The economic impact study makes a couple other points that I find to be of tremendous value when assessing this project. This study was done when the facility was referred to as North Carolina Civil War History Center. “Through its onsite education offerings, outreach programs and online programs, NCCWHC will expand informal educational opportunities for students in Fayetteville and State-wide. Enhanced opportunities for adult continuing education will also be created.

“The quality of life benefits of the new NCCWHC may have the most profound and long-lasting impacts on the Fayetteville community. This project will improve community self-esteem and citizenship by becoming a source of community pride and identity. NCCWHC will enhance Fayetteville and the downtown area as a place to live, work and recreate, thus improving all aspects of the local economy and community.”

Finally, I am amazed by the distinguished and extremely capable individuals who are actively involved in giving life to the History Center. There is some paid staff, but more than 100 volunteers are also investing their time and talents. Volunteers span civic leaders to educators and historians from here in Fayetteville, across the state and the country. I want to detail many of the staff and volunteers, but space will not allow it. Consequently, here are just a few.

John “Mac” Healy and Mary Lynn Bryan serve, respectively, as president and vice president of the History Center’s board of directors. They are volunteers and spoke at the Cumberland County Citizens United meeting referenced in the opening paragraph. Their vision, commitment and superb leadership skills showed through not only in their presentations but also in the progress of this effort to date.

David Winslow is president of the History Center. As president and founder of the Winslow Group, Inc., he brings to the table a wealth of knowledge and experience.

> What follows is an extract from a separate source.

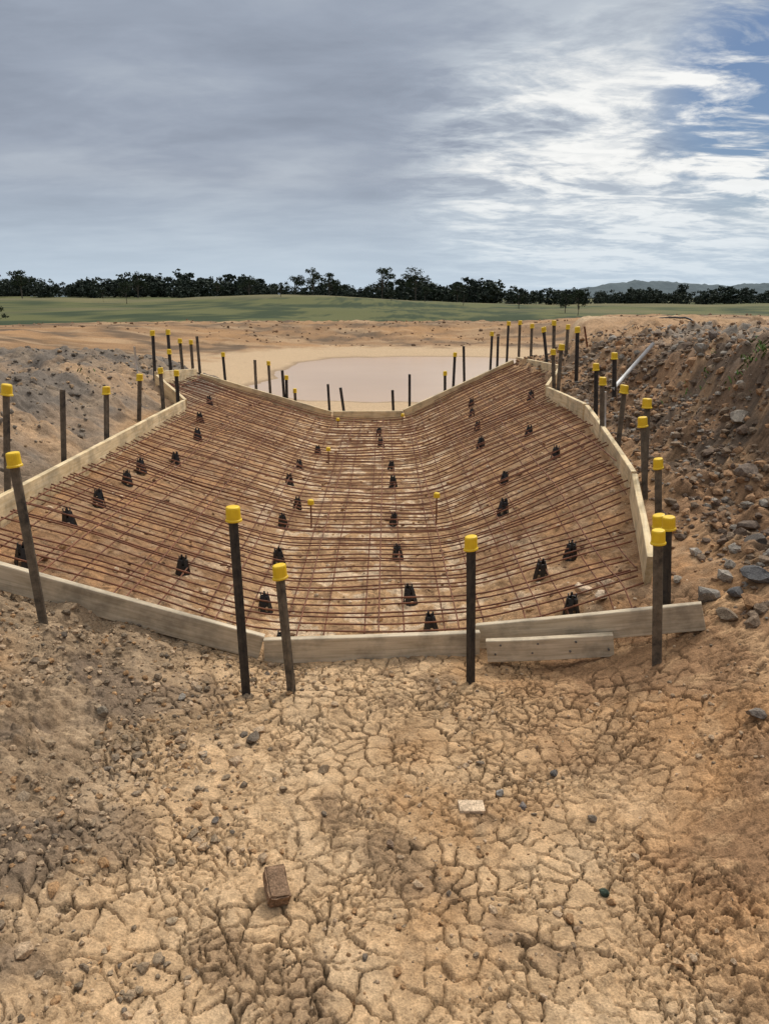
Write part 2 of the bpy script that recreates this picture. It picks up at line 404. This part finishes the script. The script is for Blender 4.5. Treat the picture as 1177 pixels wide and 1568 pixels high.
# ---------------------------------------------------------------- reinforcing mesh
def tube(V,F,pts,r,n=6):
    b=len(V);pts=[Vector(p) for p in pts]
    for i_,p in enumerate(pts):
        d=(pts[min(i_+1,len(pts)-1)]-pts[max(i_-1,0)]).normalized()
        a=d.cross(Vector((0,0,1)));
        if a.length<1e-3: a=Vector((1,0,0))
        a.normalize();c=a.cross(d)
        for k in range(n):
            an=2*math.pi*k/n;q=p+a*(r*math.cos(an))+c*(r*math.sin(an));V.append(tuple(q))
    for i_ in range(len(pts)-1):
        for k in range(n):
            F.append((b+i_*n+k,b+i_*n+(k+1)%n,b+(i_+1)*n+(k+1)%n,b+(i_+1)*n+k))
    F.append(tuple(b+k for k in range(n)));F.append(tuple(b+(len(pts)-1)*n+k for k in range(n-1,-1,-1)))
def lim(y):
    xl=np.interp(y,[q[1] for q in LEFT],[q[0] for q in LEFT])
    r=[(1.30,2.9)]+RIGHT[::-1]
    xr=np.interp(y,[q[1] for q in r],[q[0] for q in r]);return xl+.03,xr-.03
def nearY(x): return float(np.interp(x,[-2.33,-.6,.46,1.40],[3.15,3.18,3.25,2.955]))
def farY(x): return float(np.interp(x,[-2.57,-.74,.28,1.92],[10.2,10.2,10.2,10.95]))
def mz(x,y,lvl): 
    return M1(x,y)+.060+lvl+.008*math.sin(x*3.1+y*1.7)+.005*math.sin(x*7+y*5)
V=[];F=[];yy=3.0;k=0
while yy<11.3:
    k+=1;lay=k%2;sl=random.uniform(-.016,.016);xl,xr=lim(yy)
    xs=np.arange(xl-random.uniform(0,.03),xr+random.uniform(0,.03),.09)
    pts=[]
    for x in xs:
        y=yy+sl*x+.006*math.sin(x*2+k)
        if y<nearY(x)+.04 or y>farY(x)-.03:
            if len(pts)>2: tube(V,F,pts,.0047)
            pts=[];continue
        pts.append((x,y,mz(x,y,.008*lay)))
    if len(pts)>2: tube(V,F,pts,.0047)
    yy+=random.choice([.065,.09,.10,.10,.115,.05])
for lay,x0 in enumerate([-2.5,-2.43]):
    x=x0
    while x<2.0:
        pts=[];sk=random.uniform(-.004,.004)
        for y in np.arange(3.0,11.2,.12):
            xx=x+sk*(y-3);xl,xr=lim(y)
            if y<nearY(xx)+.04 or y>farY(xx)-.03 or xx<xl or xx>xr:
                if len(pts)>2: tube(V,F,pts,.0040)
                pts=[];continue
            pts.append((xx,y,mz(xx,y,-.008+lay*.016)))
        if len(pts)>2: tube(V,F,pts,.0040)
        x+=.2 if lay==0 else .4
mesh_obj("reinforcing_mesh",V,F,M_rust,True)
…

This is coupled with a track record of successes in providing, from the company’s website, “a full range of fundraisingrelated services including campaign counsel, feasibility studies, emergency fundraising, campaign planning, prospect/donor database management, organizational assessments, and strategic planning.”

In an article from 2009 titled “The Finish Line,” David Wireback details how Winslow helped raise desperately needed funds to finish the International Civil Rights Center and Museum in Greensboro, North Carolina. Here are two lines from Wireback’s opening: “Barely a year ago, efforts to transform the former F.W. Woolworth Co. building into a world-class civil rights museum faced a huge challenge. Enter David Winslow, a Winston- Salem consultant with a statewide reputation for raising money for daunting projects.”

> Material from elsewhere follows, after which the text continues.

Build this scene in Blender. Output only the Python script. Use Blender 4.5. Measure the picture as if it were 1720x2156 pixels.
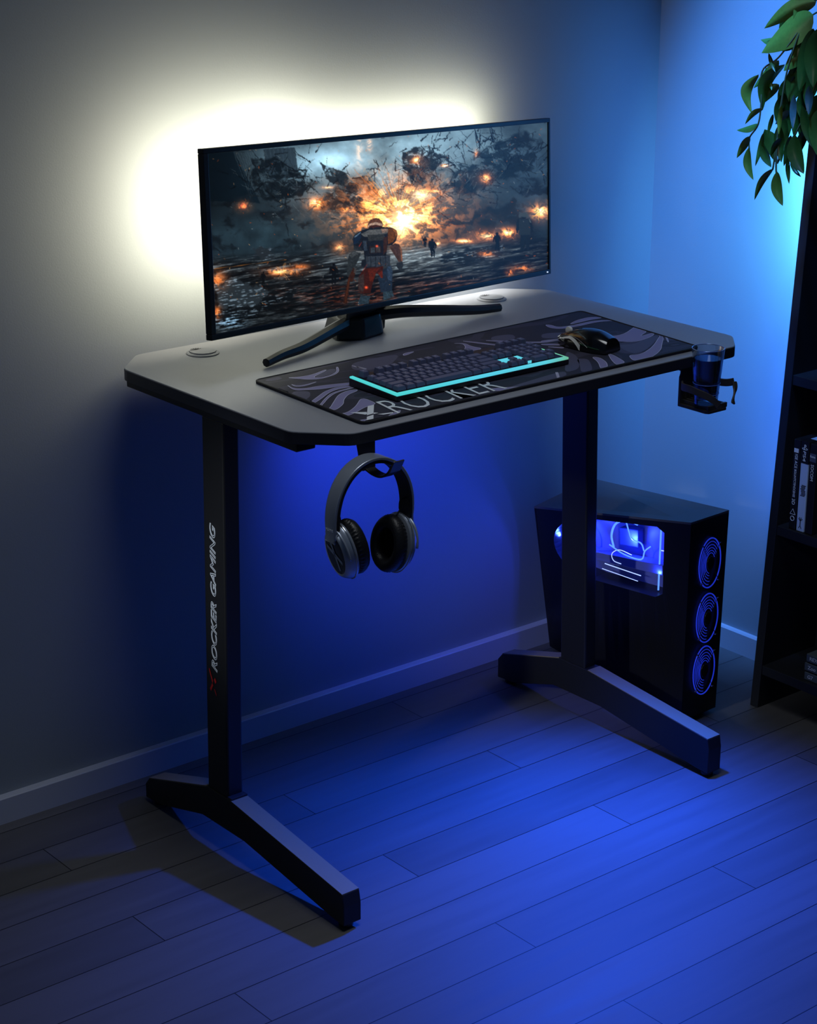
import bpy, math, random
import numpy as np
from mathutils import Vector, Matrix
random.seed(7)
for o in list(bpy.data.objects): bpy.data.objects.remove(o)
MAT_LIGHT=[[(0.1576,0.2843),(0.1787,0.2753),(0.2029,0.2756),(0.2337,0.287),(0.2306,0.2815),(0.1893,0.2628),(0.1974,0.2524),(0.2192,0.2546),(0.24,0.2659),(0.2541,0.287),(0.258,0.288),(0.2442,0.2665),(0.2261,0.253),(0.193,0.2465),(0.1759,0.2555),(0.1645,0.2749)],[(0.1344,0.2548),(0.1287,0.2289),(0.1434,0.2172),(0.1689,0.2172),(0.2248,0.1992),(0.2193,0.1921),(0.1577,0.1997),(0.1388,0.211),(0.1237,0.2194)],[(0.1412,0.2525),(0.1415,0.2384),(0.1562,0.2343),(0.1846,0.2393),(0.1519,0.2286),(0.1368,0.2346)],[(0.0963,0.1641),(0.1025,0.1519),(0.1325,0.1715),(0.1555,0.1864),(0.1831,0.1943),(0.2161,0.1893),(0.2094,0.1808),(0.1802,0.1854),(0.1568,0.1779),(0.1246,0.1559),(0.0992,0.1424)],[(0.0956,0.1325),(0.1031,0.13),(0.1311,0.1543),(0.1604,0.175),(0.2077,0.1799),(0.2044,0.1757),(0.163,0.1707),(0.1364,0.1537),(0.1146,0.135),(0.0991,0.1247)],[(0.0957,0.1126),(0.1066,0.1095),(0.127,0.1287),(0.1607,0.1599),(0.1858,0.1696),(0.2004,0.1654),(0.1949,0.1585),(0.1715,0.1512),(0.1492,0.1325),(0.1355,0.1147),(0.1087,0.0972),(0.0948,0.1014)],[(0.0957,0.0778),(0.1133,0.0761),(0.1429,0.0945),(0.1784,0.1273),(0.1758,0.0894),(0.1653,0.0836),(0.149,0.0825),(0.117,0.0662),(0.0966,0.0619)],[(0.0952,0.0358),(0.1168,0.032),(0.0951,0.0237)],[(0.1044,0.0116),(0.1285,0.0158),(0.1591,0.0323),(0.1834,0.0407),(0.1627,0.0225),(0.1205,0.0034)],[(0.0977,0.2508),(0.098,0.2184),(0.0957,0.2166),(0.0942,0.2304)],[(0.2814,0.2815),(0.2847,0.2494),(0.2818,0.2485),(0.2788,0.263)],[(0.6993,0.2887),(0.7065,0.2851),(0.7051,0.2608),(0.7418,0.2569),(0.7854,0.2595),(0.819,0.2403),(0.8154,0.2367),(0.7841,0.2498),(0.7319,0.2467),(0.6992,0.2518),(0.6912,0.2688)],[(0.7318,0.2648),(0.764,0.2799),(0.8006,0.2834),(0.8144,0.2636),(0.7856,0.2681),(0.7553,0.2653)],[(0.7168,0.1707),(0.7495,0.1547),(0.8173,0.189),(0.8192,0.1558),(0.7807,0.1399),(0.7662,0.1311),(0.8198,0.1376),(0.7725,0.116),(0.7305,0.1095),(0.7105,0.1374)],[(0.6634,0.0565),(0.6819,0.0464),(0.7318,0.069),(0.8048,0.1207),(0.8197,0.1242),(0.766,0.081),(0.7255,0.0449),(0.6667,0.0164),(0.6471,0.0227),(0.6466,0.0324)],[(0.8212,0.1178),(0.819,0.1196),(0.7963,0.102),(0.7734,0.0751),(0.7774,0.0768),(0.7953,0.0977)],[(0.6094,0.0856),(0.6169,0.0749),(0.6049,0.0473),(0.5839,0.0231),(0.5677,0.0226),(0.595,0.0553)],[(0.6479,0.0879),(0.6422,0.064),(0.6247,0.0223),(0.6025,0.0218),(0.6209,0.053)],[(0.4995,0.0523),(0.5006,0.0514),(0.4785,0.0235),(0.4774,0.0244)],[(0.5012,0.051),(0.5023,0.0501),(0.4818,0.0244),(0.4791,0.0231)],[(0.6197,0.2122),(0.6572,0.2022),(0.6518,0.1965),(0.6143,0.2065)],[(0.6053,0.1968),(0.6296,0.1774),(0.6222,0.1695),(0.5995,0.1906)],[(0.602,0.1769),(0.6179,0.1583),(0.6116,0.1517),(0.5989,0.1735)],[(0.4936,0.2904),(0.5065,0.2769),(0.4935,0.2551),(0.4615,0.2312),(0.4415,0.2265),(0.5117,0.2299),(0.5051,0.2565),(0.5103,0.2781)],[(0.5199,0.2923),(0.5492,0.2319),(0.5436,0.2256),(0.5159,0.2878)],[(0.5513,0.2715),(0.6091,0.2056),(0.6544,0.2022),(0.6484,0.1959),(0.6039,0.2),(0.5474,0.267)],[(0.3896,0.2888),(0.4166,0.2881),(0.3791,0.2745)],[(0.281,0.2812),(0.2863,0.2512),(0.2819,0.2488),(0.2781,0.2775)],[(0.3569,0.0465),(0.4039,0.0234),(0.4005,0.0197),(0.3642,0.0206),(0.3543,0.0322)]]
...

Please visit to learn more about the track record of David Winslow.

Dr. James Anderson, outgoing chancellor at Fayetteville State University, is on the History Center’s advisory board and is forthright in his support for this project. He speaks and writes in support. Even further, his organizing of events that allow citizens to become fully informed demonstrates a level of understanding and commitment far above the routine.

In recent weeks, Dr. Drew Gilpin Faust, a historian of the Civil War and the American South, committed to assisting with the digital education component. Faust served as the 28th president of Harvard University from July 1, 2007, through June 30, 2018. She was Harvard’s first female president and the first Harvard president without a Harvard degree.

Vines Architecture was chosen for this project. Victor Vines is president and principal. The design work is complete and available on the History Center’s website. Even though no construction had begun, the impressive design earned an Unbuilt Merit Award from American Institute of Architects in North Carolina in 2014.

America needs this center because it offers tremendous help in successfully addressing the racial tension and other issues that portend a dreadful future for this country. That help comes by way of a storytelling focus on people, an accuracyproducing process, positive economic impact, an effective educational approach and enhanced community self-esteem.

Finally, the effort is in the hands of people who are fully committed and extraordinarily capable.